***** Information shown

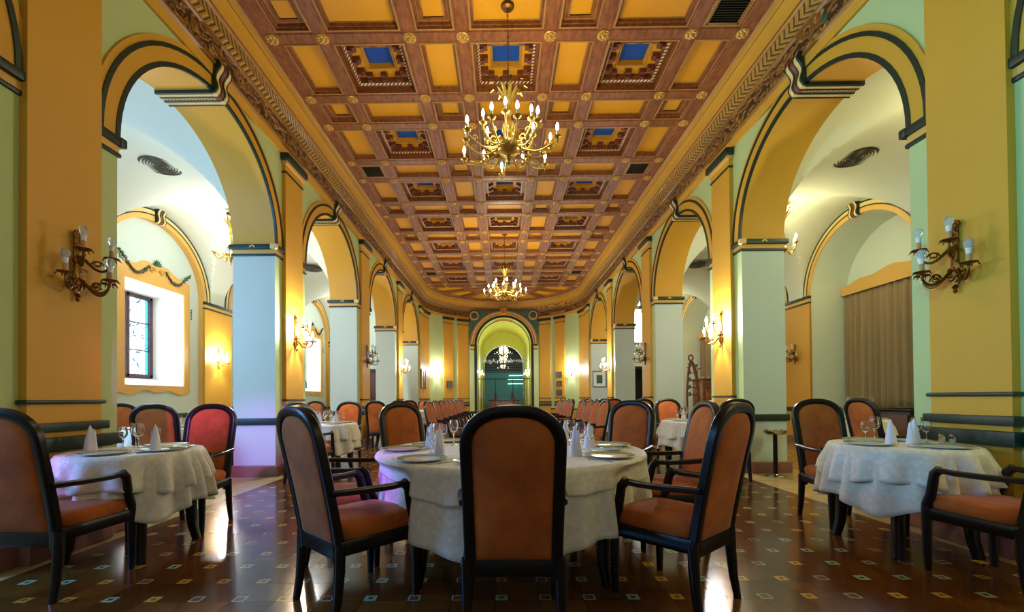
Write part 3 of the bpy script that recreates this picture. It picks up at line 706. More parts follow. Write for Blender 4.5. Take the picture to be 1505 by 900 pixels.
# ------------------------------------------------------------------ corridor and far room behind the portal
b = MB(); CR = AR-.13; CZ = AS; Y2 = 25.6
P = arch_pts(0, CR, 36, CZ)
for (p, q) in zip(P, P[1:]): b.quad((p[0], PY+.12, p[1]), (q[0], PY+.12, q[1]), (q[0], Y2, q[1]), (p[0], Y2, p[1]), 'corridor_paint')
for s in (-1, 1): b.quad((s*CR, PY+.12, 0), (s*CR, Y2, 0), (s*CR, Y2, CZ), (s*CR, PY+.12, CZ), 'corridor_paint')
IR = 1.16; IZ = 3.15; Q = arch_pts(0, IR, 36, IZ)
for (p, q) in zip(Q, Q[1:]): b.quad((p[0], Y2, p[1]), (q[0], Y2, q[1]), (q[0], Y2, 5.4), (p[0], Y2, 5.4), 'corridor_paint'); b.quad((p[0], Y2, p[1]), (q[0], Y2, q[1]), (q[0], Y2+.3, q[1]), (p[0], Y2+.3, p[1]), 'paint_yellow')
for s in (-1, 1):
    b.quad((s*IR, Y2, 0), (s*CR, Y2, 0), (s*CR, Y2, 5.4), (s*IR, Y2, 5.4), 'corridor_paint'); b.quad((s*IR, Y2, 0), (s*IR, Y2+.3, 0), (s*IR, Y2+.3, IZ), (s*IR, Y2, IZ), 'paint_yellow')
o = b.build('wall_corridor'); tag(o, kind='structure')
b = MB(); b.box(-5, 5, 34, 34.2, 0, 6, 'teal_wall'); b.box(-5, -4.9, Y2+.3, 34, 0, 6, 'teal_wall'); b.box(4.9, 5, Y2+.3, 34, 0, 6, 'teal_wall'); b.box(-5, -IR, Y2+.25, Y2+.35, 0, 6, 'teal_wall'); b.box(IR, 5, Y2+.25, Y2+.35, 0, 6, 'teal_wall')
b.box(-5, 5, 33.9, 34, 3.2, 6, 'dark_room')
for q in range(12): b.box(-5, 5, 33.82, 33.9, 3.25+.2*q, 3.31+.2*q, 'bracket_brown')
o = b.build('wall_far_room', smooth=False); tag(o, kind='structure')
b = MB(); b.box(-5, 5, Y2+.3, 34, 6, 6.1, 'bracket_brown')
for q in range(11): b.box(-5, 5, Y2+.6+q*.75, Y2+.85+q*.75, 5.7, 6, 'ceiling_wood')
o = b.build('ceiling_far_room', smooth=False); tag(o, kind='structure')
lamp('far_room_light', 'POINT', (0, 29.5, 3.4), 160, (.45, 1, .85), .3)
lamp('corridor_light', 'POINT', (0, 23.3, 3.7), 16, (.95, 1, .45), .25)
# glass partition with the name painted on its other side
gp = thing('glass_partition', 'clear glass partition with mirrored white lettering filling the arched portal', 'glass partition', (0, 21.75, 0))
b = MB(); Q = arch_pts(0, CR-.02, 30, CZ); vs = [(p[0], 0, p[1]) for p in Q]
b.add(vs+[(CR-.02, 0, 0), (-CR+.02, 0, 0)], [tuple(range(len(vs)+2))], 'partition_glass'); b.build('pane', gp, smooth=False)
b = MB(); b.tube([(-CR+.02, 0, 0)]+vs+[(CR-.02, 0, 0)], .018, 'dark_metal', 6)
b.box(-CR, CR, -.02, .02, 2.12, 2.16, 'dark_metal'); b.box(-.46, -.43, -.02, .02, 0, 2.14, 'dark_metal'); b.box(.43, .46, -.02, .02, 0, 2.14, 'dark_metal'); b.build('frame', gp)
fc = bpy.data.curves.new('lettering', 'FONT'); fc.body = 'Comedor de Aguiar'; fc.size = .36; fc.extrude = .004; fc.offset = .010; fc.align_x = 'CENTER'; fc.space_character = 1.02
fo = bpy.data.objects.new('tmp', fc); COL.objects.link(fo); bpy.context.view_layer.update()
me = bpy.data.meshes.new_from_object(fo.evaluated_get(bpy.context.evaluated_depsgraph_get())); bpy.data.objects.remove(fo); me.materials.clear(); me.materials.append(M['white_plastic'])
xs_ = [v.co.x for v in me.vertices]; k = 2.42/(max(xs_)-min(xs_))
for v in me.vertices: v.co = Vector((-v.co.x*k, -.012-v.co.z, 2.98+v.co.y*k*.95))
o = bpy.data.objects.new('lettering', me); COL.objects.link(o); o.parent = gp

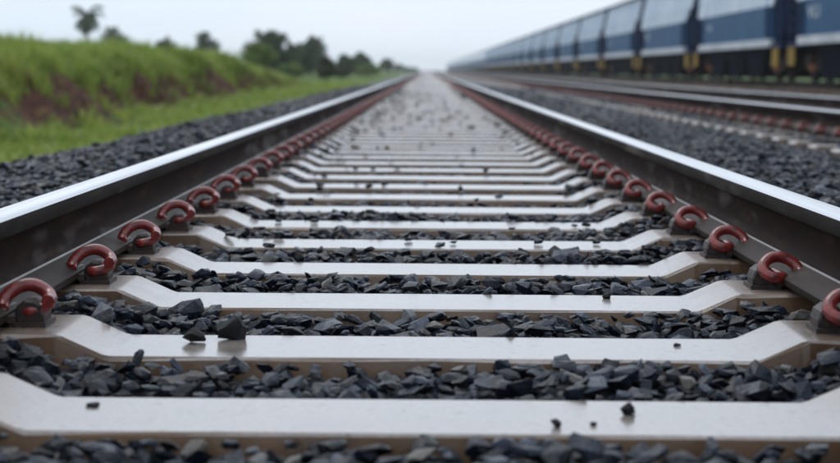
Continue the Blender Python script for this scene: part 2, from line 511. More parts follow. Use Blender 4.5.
sleeper_meshes = [sleeper_mesh('sleeper', s) for s in range(5)]

def clip_path_right():
    return [(.004, .05, .060), (.004, -.03, .060), (-.004, -.052, .060), (-.028, -.058, .063), (-.046, -.045, .074), (-.044, -.025, .094),
            (-.024, -.010, .110), (.004, -.004, .114), (.030, -.008, .104), (.046, -.018, .088), (.051, -.036, .073), (.046, -.052, .0675)]

def clip_path_left():   # seen from its other side: a high arch whose sawn end points at the viewer
    return [(.086, -.060, .088), (.086, -.030, .090), (.078, -.008, .098), (.058, .002, .112), (.034, .004, .119), (.008, .0, .112),
            (-.012, -.010, .094), (-.019, -.026, .076), (-.016, -.045, .067)]

def shrink(path): return [(.83*u - .002, .88*v, .063 + .76*(w - .058)) for u, v, w in path]

def clip_mesh(name, left, sides=8, k=4):
    mb = MB()
    if left:
        mb.tube(catmull(shrink(clip_path_left()), k), .0125, sides)
        mb.tube(catmull(shrink([(.084, -.012, .078), (.066, -.030, .066), (.036, -.034, .060), (.030, .0, .059), (.030, .05, .059)]), k), .0112, sides)
    else:
        mb.tube(catmull(shrink(clip_path_right()), k), .0125, sides)
    return mb.mesh(name, M['clip'], smooth=True, autosmooth=R(50))

def shoulder_mesh(name, left):
    mb = MB()
    s = 1 if left else -1
    # cast base, rounded housing round the centre leg, stop lug and grey toe insulator
    mb.box(min(s*.0, s*.066), max(s*.0, s*.066), -.042, .042, SEAT - .02, SEAT + .008)
    ring = lambda y, k: [(s*.034 + k*.027*math.cos(a), y, .058 + k*.028*math.sin(a)) for a in [math.pi*2*i/10 for i in range(10)]]
    mb.loft([ring(-.034, .85), ring(-.03, 1), ring(.03, 1), ring(.034, .85)])
    mb.box(min(s*.045, s*.060), max(s*.045, s*.060), -.03, .03, SEAT + .006, .056)
    mb.box(min(s*-.002, s*.012), max(s*-.002, s*.012), -.05, .05, SEAT + .008, .058)
    nb = len(mb.bm.faces)
    mb.box(min(-s*.046, -s*.006), max(-s*.046, -s*.006), -.042, .042, .060, .070)
    for f in list(mb.bm.faces)[nb:]: f.material_index = 1
    return mb.mesh(name, [M['shoulder'], M['insulator']], bevel=0)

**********

Directions for this task
Using the entries above, return each line in which the word "parts" occurs.

Task result
Write part 3 of the bpy script that recreates this picture. It picks up at line 706. More parts follow. Write for Blender 4.5. Take the picture to be 1505 by 900 pixels.
Continue the Blender Python script for this scene: part 2, from line 511. More parts follow. Use Blender 4.5.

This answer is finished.